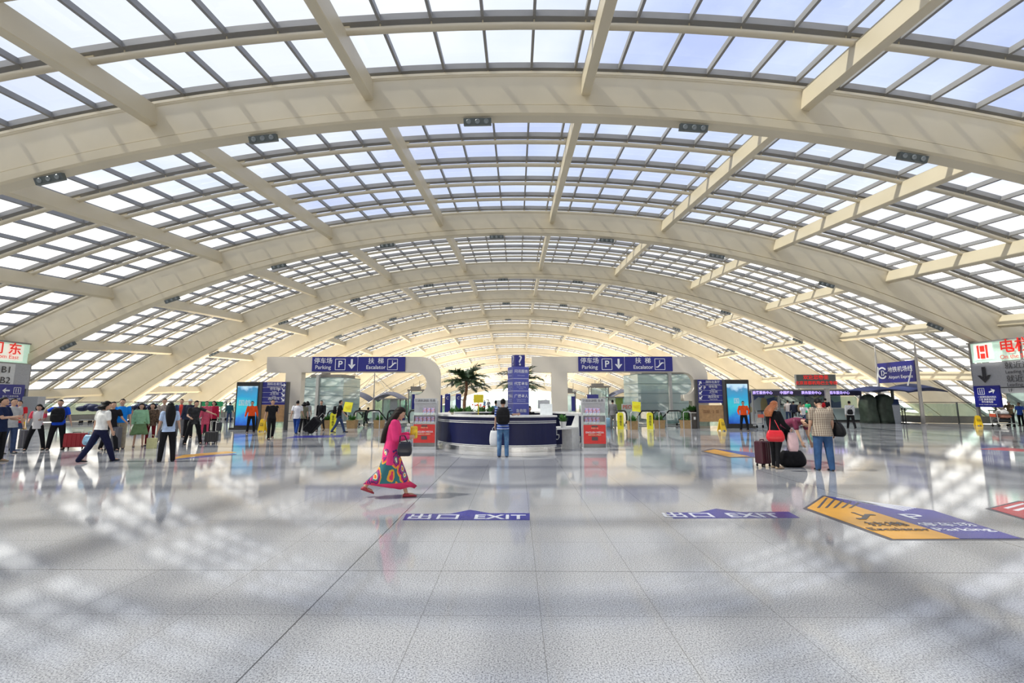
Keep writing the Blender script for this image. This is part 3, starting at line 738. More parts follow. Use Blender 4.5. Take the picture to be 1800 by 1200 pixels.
____________
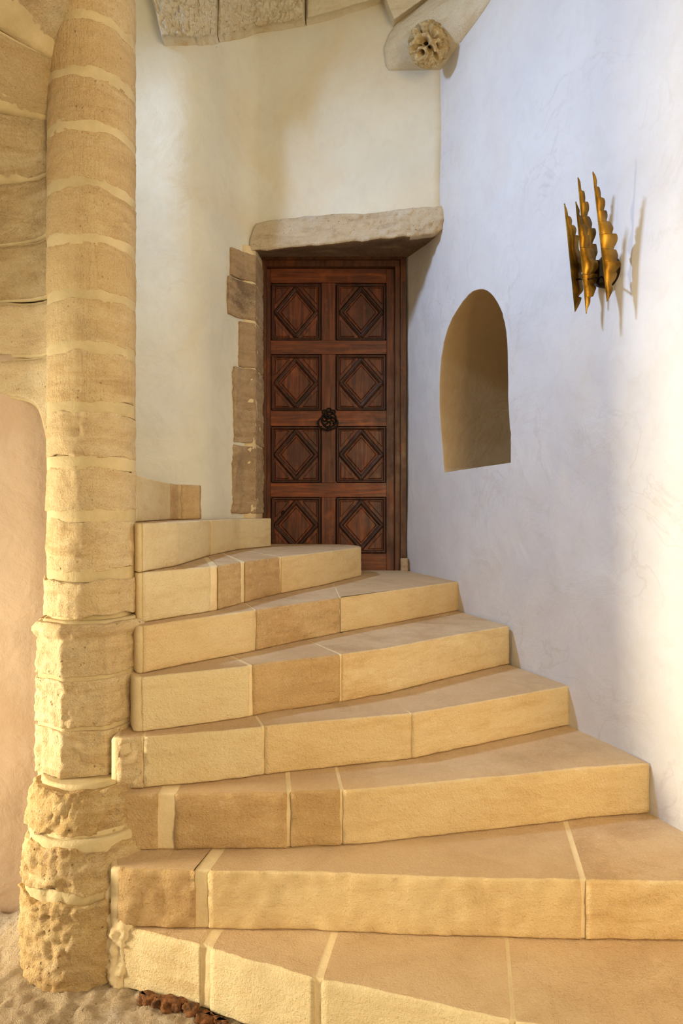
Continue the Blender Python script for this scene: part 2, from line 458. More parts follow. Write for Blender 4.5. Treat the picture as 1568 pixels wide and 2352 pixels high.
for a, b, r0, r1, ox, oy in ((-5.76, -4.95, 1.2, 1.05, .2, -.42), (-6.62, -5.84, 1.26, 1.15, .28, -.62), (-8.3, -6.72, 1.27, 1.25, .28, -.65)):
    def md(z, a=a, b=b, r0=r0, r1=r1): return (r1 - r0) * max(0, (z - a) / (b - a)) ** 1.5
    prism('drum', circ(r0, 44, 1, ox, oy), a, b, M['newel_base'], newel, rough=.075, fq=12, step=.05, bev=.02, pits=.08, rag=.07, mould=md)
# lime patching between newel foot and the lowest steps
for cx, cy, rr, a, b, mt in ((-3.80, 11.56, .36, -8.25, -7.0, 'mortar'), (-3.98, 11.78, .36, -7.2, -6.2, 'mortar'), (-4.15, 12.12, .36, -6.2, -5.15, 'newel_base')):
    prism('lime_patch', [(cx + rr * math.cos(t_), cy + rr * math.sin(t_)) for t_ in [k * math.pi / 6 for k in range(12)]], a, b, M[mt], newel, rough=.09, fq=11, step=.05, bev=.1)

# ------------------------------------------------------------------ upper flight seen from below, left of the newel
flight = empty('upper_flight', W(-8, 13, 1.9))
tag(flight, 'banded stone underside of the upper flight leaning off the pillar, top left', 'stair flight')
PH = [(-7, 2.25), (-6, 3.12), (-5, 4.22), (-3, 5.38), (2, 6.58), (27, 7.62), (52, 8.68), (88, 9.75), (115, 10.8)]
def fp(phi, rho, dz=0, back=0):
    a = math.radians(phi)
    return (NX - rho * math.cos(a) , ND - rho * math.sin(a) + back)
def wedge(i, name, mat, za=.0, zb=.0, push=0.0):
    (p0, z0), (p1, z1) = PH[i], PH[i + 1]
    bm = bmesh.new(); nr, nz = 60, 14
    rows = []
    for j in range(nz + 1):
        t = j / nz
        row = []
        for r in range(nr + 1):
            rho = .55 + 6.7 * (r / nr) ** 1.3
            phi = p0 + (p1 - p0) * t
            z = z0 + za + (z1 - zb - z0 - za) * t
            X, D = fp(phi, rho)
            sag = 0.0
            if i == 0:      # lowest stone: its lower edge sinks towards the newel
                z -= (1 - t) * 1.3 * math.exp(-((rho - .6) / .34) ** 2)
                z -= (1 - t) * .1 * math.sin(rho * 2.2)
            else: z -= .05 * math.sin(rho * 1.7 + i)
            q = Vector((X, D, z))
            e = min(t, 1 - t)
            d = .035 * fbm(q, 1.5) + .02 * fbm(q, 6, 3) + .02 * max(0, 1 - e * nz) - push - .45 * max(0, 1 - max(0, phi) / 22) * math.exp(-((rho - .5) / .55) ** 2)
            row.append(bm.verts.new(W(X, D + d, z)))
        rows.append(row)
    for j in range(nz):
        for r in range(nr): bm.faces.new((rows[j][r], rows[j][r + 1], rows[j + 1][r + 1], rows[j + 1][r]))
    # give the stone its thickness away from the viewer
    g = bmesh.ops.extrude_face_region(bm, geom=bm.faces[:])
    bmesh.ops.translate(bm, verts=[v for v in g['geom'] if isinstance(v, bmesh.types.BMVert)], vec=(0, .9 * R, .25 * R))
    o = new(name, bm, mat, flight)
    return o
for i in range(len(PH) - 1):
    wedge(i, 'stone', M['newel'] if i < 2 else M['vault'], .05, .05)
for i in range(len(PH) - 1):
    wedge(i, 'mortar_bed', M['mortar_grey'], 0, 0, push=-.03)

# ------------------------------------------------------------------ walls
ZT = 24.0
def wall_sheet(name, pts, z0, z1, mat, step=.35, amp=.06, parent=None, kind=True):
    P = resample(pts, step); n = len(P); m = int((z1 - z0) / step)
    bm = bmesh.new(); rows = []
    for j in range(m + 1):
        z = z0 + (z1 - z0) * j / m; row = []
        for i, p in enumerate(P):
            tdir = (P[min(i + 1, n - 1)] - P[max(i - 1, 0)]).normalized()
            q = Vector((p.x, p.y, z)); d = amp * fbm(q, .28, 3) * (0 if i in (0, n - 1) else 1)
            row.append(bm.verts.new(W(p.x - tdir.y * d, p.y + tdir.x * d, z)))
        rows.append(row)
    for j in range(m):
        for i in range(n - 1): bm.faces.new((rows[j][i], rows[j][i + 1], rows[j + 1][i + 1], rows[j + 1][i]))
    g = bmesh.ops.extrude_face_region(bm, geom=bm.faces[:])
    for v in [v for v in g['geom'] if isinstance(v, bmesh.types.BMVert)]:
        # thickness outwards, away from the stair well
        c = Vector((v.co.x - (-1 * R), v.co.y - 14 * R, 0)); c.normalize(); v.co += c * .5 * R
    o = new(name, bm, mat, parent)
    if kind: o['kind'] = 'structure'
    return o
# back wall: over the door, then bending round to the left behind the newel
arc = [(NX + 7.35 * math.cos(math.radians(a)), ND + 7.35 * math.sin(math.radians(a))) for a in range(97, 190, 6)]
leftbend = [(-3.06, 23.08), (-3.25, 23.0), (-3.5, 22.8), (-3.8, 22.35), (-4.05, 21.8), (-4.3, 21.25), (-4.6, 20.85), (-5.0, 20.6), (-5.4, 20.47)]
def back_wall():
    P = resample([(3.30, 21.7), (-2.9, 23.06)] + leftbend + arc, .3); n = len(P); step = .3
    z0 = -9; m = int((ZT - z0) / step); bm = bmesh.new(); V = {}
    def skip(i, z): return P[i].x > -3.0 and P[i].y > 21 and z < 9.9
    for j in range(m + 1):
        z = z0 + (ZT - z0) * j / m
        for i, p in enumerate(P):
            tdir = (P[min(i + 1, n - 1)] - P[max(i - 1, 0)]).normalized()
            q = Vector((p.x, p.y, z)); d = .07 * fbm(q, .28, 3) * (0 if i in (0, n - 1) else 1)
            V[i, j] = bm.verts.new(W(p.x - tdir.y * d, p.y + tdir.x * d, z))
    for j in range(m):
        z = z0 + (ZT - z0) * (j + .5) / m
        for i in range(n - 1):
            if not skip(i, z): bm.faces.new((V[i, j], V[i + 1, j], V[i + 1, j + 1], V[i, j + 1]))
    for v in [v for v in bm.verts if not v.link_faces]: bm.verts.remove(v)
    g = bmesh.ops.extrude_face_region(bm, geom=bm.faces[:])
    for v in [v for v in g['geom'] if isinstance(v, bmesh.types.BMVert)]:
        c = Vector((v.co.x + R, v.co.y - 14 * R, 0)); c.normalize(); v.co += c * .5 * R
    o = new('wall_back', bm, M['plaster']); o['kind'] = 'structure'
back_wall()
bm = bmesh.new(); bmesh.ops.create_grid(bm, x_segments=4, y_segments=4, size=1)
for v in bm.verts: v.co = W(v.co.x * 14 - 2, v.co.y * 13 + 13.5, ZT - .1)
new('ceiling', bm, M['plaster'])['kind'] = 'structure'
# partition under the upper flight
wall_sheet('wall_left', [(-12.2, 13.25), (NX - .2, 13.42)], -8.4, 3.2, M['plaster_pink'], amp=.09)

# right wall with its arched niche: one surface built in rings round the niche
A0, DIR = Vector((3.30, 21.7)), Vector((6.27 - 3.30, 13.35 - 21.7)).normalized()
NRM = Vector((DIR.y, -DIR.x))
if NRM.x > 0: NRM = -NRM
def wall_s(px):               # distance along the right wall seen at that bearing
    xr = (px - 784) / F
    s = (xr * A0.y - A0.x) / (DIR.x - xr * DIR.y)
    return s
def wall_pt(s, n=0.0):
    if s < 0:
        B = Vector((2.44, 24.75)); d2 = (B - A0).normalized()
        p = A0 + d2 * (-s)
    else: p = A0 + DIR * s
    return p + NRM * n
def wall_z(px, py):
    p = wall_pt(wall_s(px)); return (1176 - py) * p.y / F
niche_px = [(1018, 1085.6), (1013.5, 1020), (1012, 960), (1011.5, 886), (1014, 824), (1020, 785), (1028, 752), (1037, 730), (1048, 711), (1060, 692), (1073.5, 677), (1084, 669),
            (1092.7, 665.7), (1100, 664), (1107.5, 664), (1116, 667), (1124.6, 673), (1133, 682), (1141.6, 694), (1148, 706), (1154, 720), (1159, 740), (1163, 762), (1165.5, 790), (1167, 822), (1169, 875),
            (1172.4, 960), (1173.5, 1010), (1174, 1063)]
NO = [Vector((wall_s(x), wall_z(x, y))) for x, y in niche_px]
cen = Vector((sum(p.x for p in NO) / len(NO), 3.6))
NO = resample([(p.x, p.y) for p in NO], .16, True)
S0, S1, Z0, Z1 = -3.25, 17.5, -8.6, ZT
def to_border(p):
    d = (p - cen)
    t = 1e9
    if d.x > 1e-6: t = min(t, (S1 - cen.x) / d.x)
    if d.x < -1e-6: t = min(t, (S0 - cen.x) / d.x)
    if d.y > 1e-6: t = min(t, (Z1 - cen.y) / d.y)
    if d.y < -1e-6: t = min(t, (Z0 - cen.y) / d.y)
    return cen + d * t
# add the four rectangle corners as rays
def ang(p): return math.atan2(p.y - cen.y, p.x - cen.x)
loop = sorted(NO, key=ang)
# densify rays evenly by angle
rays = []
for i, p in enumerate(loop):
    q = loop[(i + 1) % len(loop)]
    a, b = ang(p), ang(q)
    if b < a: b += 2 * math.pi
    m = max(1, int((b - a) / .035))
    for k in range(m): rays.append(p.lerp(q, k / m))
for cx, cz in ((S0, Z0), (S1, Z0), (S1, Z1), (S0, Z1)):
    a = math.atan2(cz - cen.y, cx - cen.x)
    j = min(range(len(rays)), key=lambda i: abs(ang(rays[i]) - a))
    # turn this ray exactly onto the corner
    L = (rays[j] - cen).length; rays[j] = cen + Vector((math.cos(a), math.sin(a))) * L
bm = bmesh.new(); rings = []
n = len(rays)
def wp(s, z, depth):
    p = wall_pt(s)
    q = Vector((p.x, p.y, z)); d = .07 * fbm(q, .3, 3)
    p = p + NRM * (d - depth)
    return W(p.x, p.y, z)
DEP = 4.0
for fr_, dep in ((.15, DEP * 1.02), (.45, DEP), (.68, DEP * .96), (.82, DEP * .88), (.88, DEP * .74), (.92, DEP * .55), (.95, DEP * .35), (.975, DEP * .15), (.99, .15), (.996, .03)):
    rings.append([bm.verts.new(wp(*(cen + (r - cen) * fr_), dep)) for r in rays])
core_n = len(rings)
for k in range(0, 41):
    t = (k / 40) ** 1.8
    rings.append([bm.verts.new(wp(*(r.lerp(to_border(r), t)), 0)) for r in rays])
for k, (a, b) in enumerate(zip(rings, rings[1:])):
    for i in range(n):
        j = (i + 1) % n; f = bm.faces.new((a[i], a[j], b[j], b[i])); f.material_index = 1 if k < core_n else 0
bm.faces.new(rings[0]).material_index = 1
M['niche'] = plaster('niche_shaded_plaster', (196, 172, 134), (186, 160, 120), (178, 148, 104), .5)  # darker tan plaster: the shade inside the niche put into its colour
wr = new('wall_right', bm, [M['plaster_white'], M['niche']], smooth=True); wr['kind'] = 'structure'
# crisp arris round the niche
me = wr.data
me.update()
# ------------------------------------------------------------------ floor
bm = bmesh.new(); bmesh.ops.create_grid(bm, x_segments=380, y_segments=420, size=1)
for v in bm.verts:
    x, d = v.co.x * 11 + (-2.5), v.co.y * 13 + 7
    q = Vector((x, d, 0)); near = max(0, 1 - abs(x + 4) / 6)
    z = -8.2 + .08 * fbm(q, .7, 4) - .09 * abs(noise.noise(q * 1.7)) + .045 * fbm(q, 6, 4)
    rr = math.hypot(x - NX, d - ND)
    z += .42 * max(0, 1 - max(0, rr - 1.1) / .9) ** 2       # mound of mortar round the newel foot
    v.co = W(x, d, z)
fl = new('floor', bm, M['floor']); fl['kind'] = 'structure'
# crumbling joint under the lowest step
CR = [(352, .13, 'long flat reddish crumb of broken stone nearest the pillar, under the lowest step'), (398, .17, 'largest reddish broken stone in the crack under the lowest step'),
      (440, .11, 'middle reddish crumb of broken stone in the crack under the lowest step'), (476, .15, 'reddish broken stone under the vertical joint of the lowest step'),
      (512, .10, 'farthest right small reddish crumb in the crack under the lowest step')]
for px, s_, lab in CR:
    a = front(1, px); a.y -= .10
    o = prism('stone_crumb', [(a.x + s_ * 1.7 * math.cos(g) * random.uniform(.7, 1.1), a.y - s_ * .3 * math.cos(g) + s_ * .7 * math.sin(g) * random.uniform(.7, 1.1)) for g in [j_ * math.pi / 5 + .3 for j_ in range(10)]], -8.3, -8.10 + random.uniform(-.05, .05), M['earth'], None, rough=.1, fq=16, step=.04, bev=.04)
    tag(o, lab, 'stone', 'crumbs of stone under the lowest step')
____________
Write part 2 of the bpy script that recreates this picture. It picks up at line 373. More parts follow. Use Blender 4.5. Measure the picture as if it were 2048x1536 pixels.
____________
-- Your objective --
Pull out every line containing "that".

-- Expected answer --
def wall_s(px):               # distance along the right wall seen at that bearing
Write part 2 of the bpy script that recreates this picture. It picks up at line 373. More parts follow. Use Blender 4.5. Measure the picture as if it were 2048x1536 pixels.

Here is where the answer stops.